アリの考え方は少々極端である。

眠っている時間に意識はない。生産性がないため人生における実や花になる時間としてカウントしないあたりは・・・。

 

「昼間は、30年間もないんだ。」

 

これはたしかにそうだ。強烈な1文。

なにかの分野で頂点を極めた人物は、モハメド・アリのように実にシンプルな考え方をする。複雑な考え方はしない。あれこれと無駄な尾鰭(おひれ)を付けて会話を長くしない。

 

体重を減らしたいなら摂取カロリーよりも消費カロリーを増やせ、としか言わない。強くなりたいならトレーニングだ。相手よりも自分のほうがより多く練習していなければ勝てない。裏を返せばそれをやったら必ず道は開ける、と。

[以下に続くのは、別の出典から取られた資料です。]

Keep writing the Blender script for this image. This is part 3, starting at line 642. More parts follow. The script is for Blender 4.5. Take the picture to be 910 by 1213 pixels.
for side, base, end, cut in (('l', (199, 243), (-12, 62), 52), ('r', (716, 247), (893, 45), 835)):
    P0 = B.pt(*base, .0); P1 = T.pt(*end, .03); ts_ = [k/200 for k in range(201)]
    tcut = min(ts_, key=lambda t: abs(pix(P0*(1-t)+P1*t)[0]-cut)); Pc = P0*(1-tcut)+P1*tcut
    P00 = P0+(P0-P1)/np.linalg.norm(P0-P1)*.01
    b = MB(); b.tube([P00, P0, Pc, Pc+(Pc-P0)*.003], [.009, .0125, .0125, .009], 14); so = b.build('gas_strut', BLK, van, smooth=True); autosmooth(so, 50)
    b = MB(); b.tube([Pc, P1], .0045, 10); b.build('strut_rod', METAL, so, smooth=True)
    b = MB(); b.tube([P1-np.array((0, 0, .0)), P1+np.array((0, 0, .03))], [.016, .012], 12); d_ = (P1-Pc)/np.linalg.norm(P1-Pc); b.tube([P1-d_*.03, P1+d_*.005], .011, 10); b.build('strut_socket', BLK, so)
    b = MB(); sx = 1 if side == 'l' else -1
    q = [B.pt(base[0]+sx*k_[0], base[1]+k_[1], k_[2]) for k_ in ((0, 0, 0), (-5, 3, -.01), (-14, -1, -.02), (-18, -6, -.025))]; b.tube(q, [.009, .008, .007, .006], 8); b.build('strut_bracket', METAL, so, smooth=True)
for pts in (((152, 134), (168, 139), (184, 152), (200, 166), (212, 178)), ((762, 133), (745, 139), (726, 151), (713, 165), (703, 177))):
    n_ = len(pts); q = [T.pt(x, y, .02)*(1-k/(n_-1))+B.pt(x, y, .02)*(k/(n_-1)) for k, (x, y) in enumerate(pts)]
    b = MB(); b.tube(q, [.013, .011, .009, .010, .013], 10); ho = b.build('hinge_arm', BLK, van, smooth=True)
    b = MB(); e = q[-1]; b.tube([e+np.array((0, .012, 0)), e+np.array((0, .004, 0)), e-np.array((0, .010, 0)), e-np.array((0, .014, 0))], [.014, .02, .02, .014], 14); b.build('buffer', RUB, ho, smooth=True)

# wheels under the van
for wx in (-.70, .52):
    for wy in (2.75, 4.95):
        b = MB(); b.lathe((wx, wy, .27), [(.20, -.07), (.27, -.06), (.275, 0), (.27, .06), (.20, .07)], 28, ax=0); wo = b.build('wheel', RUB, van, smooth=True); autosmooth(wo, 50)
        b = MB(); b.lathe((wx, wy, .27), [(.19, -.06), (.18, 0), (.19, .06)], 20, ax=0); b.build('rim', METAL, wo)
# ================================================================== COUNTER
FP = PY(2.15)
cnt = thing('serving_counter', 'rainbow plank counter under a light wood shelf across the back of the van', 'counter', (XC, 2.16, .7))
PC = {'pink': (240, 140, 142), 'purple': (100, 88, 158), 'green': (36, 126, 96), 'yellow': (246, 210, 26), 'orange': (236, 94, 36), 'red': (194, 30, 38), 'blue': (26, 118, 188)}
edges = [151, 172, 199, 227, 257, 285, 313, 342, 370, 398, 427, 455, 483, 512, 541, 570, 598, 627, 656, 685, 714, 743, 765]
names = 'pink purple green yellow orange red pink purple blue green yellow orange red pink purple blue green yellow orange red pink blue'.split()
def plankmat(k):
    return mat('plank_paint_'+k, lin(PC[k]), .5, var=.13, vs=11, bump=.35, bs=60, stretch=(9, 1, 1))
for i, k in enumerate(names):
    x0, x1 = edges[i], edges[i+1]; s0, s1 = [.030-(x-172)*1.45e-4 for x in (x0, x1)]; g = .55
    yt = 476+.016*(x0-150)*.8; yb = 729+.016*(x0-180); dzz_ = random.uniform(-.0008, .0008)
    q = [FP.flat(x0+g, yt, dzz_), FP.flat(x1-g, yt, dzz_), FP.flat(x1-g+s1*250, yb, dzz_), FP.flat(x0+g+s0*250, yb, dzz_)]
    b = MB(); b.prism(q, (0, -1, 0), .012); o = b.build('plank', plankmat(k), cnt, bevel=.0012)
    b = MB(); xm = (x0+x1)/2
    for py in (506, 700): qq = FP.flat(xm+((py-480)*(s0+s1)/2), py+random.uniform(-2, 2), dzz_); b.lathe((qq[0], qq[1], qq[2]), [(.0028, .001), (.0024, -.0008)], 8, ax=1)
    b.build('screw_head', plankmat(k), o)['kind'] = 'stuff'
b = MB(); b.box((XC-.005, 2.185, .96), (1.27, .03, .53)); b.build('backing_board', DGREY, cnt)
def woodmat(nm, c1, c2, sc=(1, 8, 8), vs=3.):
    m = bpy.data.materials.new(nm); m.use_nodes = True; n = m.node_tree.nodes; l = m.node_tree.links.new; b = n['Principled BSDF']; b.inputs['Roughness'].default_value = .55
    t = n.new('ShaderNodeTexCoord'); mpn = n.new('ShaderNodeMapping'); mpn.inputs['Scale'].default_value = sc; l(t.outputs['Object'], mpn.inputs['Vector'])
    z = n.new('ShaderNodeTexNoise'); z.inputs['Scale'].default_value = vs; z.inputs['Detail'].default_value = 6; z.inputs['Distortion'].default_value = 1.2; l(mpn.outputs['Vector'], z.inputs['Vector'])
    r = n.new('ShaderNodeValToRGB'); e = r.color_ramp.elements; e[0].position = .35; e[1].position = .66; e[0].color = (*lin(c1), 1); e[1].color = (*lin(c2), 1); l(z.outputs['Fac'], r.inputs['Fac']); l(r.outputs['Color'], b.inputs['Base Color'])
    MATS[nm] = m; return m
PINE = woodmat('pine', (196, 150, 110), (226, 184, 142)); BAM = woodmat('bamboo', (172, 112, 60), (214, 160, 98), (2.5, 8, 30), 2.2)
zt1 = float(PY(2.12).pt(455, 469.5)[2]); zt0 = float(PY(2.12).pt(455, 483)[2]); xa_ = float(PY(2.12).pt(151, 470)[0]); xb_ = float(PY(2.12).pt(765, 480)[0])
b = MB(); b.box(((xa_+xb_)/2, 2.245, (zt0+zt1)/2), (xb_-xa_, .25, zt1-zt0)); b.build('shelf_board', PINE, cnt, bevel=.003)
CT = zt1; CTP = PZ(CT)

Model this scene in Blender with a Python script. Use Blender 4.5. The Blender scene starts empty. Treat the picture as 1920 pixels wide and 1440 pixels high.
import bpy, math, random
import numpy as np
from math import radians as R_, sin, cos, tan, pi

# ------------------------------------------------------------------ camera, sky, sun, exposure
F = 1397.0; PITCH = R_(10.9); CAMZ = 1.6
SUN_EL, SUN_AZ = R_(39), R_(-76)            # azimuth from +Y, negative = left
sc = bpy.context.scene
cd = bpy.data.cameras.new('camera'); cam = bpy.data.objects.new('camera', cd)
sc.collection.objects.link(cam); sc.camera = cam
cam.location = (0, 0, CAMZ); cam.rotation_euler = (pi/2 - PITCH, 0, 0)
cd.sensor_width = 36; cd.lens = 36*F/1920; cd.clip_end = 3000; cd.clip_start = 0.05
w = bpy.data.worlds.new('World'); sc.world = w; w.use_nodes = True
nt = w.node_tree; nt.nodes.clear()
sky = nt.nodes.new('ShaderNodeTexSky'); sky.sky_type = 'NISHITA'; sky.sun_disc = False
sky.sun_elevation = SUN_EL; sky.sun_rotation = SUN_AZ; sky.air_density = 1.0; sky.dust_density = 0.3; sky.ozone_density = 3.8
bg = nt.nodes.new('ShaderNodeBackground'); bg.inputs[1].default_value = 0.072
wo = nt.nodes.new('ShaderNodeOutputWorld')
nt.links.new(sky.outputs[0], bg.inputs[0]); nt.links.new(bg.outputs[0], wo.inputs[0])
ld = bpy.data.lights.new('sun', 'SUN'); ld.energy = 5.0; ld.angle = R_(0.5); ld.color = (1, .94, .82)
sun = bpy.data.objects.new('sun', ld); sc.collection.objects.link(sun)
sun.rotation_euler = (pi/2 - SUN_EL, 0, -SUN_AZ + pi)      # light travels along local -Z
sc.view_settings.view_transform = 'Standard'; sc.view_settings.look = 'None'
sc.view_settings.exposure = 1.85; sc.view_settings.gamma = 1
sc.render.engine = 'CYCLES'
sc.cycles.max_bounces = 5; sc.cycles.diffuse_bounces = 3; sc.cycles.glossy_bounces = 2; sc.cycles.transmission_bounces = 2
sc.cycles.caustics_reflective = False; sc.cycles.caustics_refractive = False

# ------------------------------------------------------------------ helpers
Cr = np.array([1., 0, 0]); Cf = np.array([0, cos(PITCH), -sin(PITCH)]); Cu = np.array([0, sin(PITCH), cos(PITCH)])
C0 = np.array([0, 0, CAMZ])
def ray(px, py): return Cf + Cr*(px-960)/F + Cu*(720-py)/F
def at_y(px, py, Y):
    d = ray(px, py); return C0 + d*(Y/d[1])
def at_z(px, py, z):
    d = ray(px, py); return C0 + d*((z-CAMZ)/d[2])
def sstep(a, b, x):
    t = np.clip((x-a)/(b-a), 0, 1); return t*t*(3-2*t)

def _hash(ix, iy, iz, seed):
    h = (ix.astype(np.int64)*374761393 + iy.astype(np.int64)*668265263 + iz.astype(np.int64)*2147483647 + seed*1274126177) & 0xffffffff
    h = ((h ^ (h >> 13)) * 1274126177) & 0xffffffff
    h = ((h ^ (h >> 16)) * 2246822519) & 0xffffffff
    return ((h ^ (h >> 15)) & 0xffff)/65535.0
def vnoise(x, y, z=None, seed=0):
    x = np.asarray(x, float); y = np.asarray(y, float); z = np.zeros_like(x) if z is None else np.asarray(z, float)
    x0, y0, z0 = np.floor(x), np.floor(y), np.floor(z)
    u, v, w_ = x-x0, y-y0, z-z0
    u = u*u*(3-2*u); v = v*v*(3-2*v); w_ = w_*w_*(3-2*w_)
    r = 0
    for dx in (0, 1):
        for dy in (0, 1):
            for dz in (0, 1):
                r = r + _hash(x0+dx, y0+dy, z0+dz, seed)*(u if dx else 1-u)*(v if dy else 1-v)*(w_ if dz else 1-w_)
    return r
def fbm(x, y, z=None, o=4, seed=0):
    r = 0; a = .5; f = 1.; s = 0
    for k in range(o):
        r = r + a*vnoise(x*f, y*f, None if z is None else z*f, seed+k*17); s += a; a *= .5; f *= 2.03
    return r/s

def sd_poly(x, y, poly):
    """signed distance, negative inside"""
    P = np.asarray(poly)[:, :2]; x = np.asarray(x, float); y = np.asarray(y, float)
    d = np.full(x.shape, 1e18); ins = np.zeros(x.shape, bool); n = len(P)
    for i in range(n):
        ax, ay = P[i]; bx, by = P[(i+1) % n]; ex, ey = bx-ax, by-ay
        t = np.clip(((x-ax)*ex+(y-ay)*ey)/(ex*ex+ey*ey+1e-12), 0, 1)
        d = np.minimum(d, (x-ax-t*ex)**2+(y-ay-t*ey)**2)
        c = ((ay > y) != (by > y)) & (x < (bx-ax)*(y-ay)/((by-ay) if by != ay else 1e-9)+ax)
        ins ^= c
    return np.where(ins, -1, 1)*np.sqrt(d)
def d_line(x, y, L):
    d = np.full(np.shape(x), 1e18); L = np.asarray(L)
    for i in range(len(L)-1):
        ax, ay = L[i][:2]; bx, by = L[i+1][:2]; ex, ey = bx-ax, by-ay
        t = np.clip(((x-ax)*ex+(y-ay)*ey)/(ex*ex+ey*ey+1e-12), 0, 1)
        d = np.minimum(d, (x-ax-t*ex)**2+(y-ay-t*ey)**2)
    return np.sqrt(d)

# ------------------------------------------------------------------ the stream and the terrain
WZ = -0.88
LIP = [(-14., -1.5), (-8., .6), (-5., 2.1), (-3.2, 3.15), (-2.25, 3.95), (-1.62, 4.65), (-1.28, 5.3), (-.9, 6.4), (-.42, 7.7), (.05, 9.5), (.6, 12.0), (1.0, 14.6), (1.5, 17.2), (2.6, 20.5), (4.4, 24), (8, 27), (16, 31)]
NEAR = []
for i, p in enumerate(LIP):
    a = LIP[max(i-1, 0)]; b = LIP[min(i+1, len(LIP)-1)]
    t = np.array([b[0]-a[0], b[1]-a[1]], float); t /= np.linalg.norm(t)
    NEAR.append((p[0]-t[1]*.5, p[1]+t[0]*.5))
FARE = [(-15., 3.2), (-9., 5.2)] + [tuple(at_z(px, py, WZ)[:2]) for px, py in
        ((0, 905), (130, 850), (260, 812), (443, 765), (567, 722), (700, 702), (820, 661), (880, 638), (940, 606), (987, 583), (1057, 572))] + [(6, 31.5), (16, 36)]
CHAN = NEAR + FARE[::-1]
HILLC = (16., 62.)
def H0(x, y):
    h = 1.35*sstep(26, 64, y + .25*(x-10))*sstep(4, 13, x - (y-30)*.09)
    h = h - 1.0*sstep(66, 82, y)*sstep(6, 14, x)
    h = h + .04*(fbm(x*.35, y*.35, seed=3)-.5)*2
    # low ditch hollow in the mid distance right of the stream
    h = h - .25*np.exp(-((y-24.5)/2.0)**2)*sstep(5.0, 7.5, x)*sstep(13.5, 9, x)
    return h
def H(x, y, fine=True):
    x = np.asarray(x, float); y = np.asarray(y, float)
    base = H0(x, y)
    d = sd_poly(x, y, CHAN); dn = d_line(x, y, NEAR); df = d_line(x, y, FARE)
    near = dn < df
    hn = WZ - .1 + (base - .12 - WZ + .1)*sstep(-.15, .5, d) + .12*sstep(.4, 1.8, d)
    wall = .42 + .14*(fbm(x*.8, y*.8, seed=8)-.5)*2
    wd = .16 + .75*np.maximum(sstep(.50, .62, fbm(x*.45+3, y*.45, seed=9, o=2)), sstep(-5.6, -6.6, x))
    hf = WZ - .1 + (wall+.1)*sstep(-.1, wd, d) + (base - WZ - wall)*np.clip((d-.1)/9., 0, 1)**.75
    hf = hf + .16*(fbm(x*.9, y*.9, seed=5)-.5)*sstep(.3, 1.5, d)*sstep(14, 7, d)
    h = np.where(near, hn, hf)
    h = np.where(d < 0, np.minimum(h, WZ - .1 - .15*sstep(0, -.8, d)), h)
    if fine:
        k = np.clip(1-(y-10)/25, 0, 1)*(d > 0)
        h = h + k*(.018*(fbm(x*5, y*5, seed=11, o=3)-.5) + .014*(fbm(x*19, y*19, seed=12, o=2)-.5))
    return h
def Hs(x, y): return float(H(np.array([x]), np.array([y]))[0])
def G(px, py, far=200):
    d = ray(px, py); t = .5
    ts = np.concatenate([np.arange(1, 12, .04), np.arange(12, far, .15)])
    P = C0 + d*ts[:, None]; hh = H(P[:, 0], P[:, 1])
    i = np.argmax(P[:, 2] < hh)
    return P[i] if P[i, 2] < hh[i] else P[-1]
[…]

6歳の子供にもわかるように、易しい論理で話す。これが天才の天才たるゆえん。

 

強烈なスピーチだが、驚かない。

愕然としたりもしない。

何故なら私はアリよりも人生設定を短く考えていたからだ。

 

百歳まで生きた人はあっぱれだと思う。誇らしい。

それはそれとして。

健康だった時間は何日あったのか。

多幸感を覚えた日は何回あったのか。

心底、愛した人はいたのか。

本当の涙は何度流したか。

本当の笑い声、抱腹絶倒した時間はあったのか。

あれば、百年もいらん。5年でいい。

 

60秒の幸せのために、8年を費やした経験者がアリの言葉で驚愕したりはしない。